• [RECORDED DATA]:
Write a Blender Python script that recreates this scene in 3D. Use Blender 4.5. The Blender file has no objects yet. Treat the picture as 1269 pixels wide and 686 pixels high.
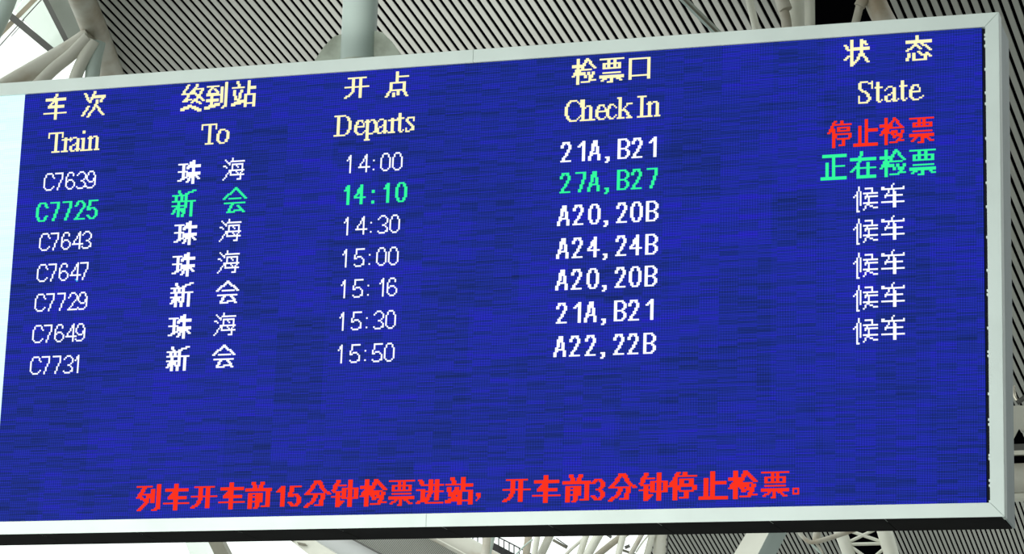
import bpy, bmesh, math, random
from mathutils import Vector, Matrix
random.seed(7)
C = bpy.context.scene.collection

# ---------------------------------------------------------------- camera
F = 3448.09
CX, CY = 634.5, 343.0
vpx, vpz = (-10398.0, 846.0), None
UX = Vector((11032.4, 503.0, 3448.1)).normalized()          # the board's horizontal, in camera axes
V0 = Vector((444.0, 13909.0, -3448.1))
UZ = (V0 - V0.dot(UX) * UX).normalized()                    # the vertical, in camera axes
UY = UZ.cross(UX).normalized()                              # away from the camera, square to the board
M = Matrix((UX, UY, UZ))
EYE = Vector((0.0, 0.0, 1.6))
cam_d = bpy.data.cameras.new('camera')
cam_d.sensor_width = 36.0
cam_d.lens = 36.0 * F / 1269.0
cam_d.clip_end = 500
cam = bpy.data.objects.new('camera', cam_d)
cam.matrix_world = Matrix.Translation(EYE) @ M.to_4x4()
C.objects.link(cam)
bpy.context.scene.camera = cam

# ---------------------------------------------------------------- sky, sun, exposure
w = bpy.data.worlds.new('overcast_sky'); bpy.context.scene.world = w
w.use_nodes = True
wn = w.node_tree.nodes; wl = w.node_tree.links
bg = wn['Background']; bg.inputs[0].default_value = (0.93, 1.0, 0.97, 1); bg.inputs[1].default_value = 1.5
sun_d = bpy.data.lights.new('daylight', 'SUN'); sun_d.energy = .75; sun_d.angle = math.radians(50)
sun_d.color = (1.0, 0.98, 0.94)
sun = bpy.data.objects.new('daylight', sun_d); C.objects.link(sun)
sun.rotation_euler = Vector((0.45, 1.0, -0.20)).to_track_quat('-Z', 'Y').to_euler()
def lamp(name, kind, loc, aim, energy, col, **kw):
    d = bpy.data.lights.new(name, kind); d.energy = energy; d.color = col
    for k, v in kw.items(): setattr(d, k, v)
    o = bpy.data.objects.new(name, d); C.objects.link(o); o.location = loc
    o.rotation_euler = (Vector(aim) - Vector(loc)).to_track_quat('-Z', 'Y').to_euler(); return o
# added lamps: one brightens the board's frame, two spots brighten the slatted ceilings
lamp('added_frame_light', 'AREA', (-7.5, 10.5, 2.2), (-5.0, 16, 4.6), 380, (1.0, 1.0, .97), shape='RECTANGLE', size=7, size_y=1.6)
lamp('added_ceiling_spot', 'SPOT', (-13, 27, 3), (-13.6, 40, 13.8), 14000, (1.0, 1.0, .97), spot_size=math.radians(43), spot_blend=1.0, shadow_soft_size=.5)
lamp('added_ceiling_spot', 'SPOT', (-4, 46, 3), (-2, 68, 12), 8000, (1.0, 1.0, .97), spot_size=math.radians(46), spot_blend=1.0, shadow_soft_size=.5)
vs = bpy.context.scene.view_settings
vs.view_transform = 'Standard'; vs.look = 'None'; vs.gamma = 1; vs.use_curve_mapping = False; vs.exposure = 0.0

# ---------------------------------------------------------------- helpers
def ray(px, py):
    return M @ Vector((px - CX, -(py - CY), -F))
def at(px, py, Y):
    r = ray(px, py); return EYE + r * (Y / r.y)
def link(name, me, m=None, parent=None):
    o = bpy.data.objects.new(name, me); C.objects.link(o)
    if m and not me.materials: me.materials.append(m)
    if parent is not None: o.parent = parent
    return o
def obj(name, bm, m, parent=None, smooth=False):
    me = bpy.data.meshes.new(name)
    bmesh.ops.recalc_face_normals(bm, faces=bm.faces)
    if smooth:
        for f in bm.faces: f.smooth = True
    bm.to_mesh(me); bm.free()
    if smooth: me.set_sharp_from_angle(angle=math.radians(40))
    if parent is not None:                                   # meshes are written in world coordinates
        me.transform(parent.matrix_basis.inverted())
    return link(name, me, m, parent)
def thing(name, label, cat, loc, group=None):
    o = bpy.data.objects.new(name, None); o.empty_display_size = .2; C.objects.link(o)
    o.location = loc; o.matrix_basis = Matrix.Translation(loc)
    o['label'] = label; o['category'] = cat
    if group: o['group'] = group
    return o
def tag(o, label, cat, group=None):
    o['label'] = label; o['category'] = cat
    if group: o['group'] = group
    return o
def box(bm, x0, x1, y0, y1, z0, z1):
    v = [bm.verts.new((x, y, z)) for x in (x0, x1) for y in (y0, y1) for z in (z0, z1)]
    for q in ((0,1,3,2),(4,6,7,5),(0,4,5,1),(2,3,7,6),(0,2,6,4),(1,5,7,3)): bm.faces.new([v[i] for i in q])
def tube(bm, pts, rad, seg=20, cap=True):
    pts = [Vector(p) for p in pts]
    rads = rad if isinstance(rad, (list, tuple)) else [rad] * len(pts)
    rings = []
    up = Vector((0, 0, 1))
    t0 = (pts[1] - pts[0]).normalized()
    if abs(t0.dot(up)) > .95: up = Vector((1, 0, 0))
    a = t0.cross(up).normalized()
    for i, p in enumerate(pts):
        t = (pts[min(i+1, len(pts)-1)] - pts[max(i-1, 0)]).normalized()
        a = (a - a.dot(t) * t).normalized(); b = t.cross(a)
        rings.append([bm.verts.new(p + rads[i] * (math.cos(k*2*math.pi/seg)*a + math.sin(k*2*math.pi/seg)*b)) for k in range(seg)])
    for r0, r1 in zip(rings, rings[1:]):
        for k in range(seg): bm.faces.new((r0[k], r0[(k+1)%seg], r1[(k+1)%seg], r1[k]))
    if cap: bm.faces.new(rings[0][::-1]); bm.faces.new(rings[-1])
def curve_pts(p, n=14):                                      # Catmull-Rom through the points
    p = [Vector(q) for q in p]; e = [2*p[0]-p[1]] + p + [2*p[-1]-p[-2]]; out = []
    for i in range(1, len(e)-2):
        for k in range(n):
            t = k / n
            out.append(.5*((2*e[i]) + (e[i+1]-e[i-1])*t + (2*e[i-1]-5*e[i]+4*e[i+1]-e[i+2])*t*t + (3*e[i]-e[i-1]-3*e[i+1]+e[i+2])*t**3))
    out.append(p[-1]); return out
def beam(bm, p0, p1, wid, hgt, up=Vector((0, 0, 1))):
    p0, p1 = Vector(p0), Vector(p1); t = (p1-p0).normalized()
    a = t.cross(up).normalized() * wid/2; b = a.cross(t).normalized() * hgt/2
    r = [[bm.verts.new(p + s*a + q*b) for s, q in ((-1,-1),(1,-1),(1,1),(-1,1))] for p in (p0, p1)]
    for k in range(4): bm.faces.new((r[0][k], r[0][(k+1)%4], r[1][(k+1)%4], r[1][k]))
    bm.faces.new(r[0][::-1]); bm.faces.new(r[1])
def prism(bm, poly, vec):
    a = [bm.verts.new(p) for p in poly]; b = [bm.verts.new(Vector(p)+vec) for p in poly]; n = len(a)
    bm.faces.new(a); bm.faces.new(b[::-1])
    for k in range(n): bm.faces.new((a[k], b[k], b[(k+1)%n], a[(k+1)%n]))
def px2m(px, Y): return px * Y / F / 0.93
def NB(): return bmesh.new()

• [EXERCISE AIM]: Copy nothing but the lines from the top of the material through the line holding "C = bpy.context.scene.collection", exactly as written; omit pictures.

• [ANSWER IN FULL]:
Write a Blender Python script that recreates this scene in 3D. Use Blender 4.5. The Blender file has no objects yet. Treat the picture as 1269 pixels wide and 686 pixels high.
import bpy, bmesh, math, random
from mathutils import Vector, Matrix
random.seed(7)
C = bpy.context.scene.collection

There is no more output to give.